I think that is where it becomes really interesting. Specifically for indigenous art and indigenous poetry; my writing and my performance art does stray far outside of mainstream indigenous poetry. Not that indigenous poetry is mainstream, because it isn’t, but there’s a certain aesthetic that holds a lot of indigenous poetry together. My work is pretty far outside of that. The thing that I hope it’s doing, which I guess could potentially be different than the thing it is actually doing, is allowing people to talk about the differences in the indigenous experience, to talk about the layers of complexity of being indigenous, to talk about how our work interacts with colonial forms of artwork, to talk about what’s possible in terms of art, what art can accomplish, and how the arts can be resistant to colonial narratives.
Do you think art is enabling you to accomplish your goal of reconnecting with your heritage?

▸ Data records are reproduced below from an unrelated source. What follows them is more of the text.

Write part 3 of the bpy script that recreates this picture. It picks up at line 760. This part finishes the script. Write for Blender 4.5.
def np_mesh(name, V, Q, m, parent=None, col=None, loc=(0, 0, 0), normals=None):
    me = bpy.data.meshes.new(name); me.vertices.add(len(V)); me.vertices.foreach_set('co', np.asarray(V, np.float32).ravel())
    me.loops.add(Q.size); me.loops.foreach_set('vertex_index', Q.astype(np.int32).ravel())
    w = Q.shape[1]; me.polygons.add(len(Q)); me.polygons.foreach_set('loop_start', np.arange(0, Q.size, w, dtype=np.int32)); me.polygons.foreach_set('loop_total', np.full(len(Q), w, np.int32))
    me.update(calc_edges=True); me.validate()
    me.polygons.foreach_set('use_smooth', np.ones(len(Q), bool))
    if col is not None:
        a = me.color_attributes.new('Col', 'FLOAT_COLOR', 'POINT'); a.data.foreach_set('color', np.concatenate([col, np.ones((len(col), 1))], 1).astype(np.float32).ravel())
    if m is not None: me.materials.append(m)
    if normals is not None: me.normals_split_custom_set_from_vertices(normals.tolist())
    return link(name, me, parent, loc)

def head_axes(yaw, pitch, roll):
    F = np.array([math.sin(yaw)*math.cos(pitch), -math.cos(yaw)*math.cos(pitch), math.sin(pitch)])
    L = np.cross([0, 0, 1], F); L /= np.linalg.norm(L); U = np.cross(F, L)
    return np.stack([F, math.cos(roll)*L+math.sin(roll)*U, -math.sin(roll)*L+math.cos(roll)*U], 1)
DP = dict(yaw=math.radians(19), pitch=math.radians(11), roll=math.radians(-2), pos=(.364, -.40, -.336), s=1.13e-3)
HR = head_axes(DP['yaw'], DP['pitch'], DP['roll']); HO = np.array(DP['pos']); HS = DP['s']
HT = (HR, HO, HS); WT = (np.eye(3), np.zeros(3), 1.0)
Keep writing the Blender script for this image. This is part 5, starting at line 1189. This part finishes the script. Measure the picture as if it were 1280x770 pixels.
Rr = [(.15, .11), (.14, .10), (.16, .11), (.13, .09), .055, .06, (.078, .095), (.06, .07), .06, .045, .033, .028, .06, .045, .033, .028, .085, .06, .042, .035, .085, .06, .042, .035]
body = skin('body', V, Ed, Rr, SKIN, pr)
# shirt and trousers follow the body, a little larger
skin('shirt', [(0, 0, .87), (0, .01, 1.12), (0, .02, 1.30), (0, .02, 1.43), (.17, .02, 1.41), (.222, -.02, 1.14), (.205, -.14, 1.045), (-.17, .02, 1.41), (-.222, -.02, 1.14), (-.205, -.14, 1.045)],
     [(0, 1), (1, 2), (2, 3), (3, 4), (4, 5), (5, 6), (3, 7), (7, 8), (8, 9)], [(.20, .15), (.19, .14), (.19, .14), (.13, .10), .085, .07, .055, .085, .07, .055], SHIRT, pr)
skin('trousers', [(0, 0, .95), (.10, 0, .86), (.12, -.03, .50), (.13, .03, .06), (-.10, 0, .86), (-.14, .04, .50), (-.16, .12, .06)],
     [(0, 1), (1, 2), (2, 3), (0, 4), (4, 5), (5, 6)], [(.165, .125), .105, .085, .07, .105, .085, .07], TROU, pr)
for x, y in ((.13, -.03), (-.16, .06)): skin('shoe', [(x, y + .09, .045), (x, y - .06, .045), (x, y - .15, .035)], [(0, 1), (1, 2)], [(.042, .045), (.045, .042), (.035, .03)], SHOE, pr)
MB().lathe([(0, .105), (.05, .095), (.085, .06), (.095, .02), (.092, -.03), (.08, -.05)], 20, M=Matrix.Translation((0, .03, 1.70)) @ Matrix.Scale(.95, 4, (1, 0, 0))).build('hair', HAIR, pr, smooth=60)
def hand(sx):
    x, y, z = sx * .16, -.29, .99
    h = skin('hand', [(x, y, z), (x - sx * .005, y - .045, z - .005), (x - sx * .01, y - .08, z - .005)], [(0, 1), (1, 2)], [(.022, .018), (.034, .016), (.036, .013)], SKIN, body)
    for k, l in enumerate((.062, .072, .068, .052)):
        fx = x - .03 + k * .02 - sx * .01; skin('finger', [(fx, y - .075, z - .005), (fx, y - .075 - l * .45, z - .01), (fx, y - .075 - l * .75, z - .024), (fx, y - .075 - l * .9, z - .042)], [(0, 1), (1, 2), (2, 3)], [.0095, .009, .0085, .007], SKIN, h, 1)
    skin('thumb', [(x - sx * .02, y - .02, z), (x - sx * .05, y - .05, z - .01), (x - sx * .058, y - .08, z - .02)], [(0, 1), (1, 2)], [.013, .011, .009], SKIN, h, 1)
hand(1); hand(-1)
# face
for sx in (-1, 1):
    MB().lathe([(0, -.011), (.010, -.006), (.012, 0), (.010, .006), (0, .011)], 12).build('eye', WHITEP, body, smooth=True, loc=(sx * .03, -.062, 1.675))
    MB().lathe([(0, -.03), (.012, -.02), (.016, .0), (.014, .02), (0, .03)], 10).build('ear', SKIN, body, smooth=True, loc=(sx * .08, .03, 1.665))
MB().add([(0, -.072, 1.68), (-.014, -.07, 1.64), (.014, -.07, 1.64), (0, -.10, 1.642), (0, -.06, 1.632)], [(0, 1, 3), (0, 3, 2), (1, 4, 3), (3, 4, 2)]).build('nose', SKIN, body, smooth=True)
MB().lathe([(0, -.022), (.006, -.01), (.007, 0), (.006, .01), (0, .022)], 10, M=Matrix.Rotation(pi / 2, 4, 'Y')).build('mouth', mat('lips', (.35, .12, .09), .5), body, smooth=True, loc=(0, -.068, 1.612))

The art that I’m making is attempting to grapple with that specific struggle. Whether or not the art I’m making is successful and ultimately moving me forward, I’m not actually sure. I think what it does try to do is identify and express that it is actually a struggle; that connecting with community and connecting with family is actually a really difficult thing to do for Indigenous peoples in my position, or it can be, because those connections have been impacted by a history of colonial violence in very particular ways, ways which have really disintegrated my familial connections. And I think addressing that, to talk to you on how colonialism has impacted me as an Indigenous person, and how it has impacted my relationship with my community are all really important things that don’t get talked about often enough. So I really hope that what I’m writing speaks to that experience somehow. As I continue to try and repair some of these relationships, and also try and move back towards community, my writing will represent that transition as well.
This theme of reconnection and rediscovery of traditions seems almost like an undercurrent in aboriginal art, surging back towards a place of healing. This seems like something that represents the power of art. What else could stand a chance to tackle such a feat?
Totally.
This interview has been edited for length and clarity.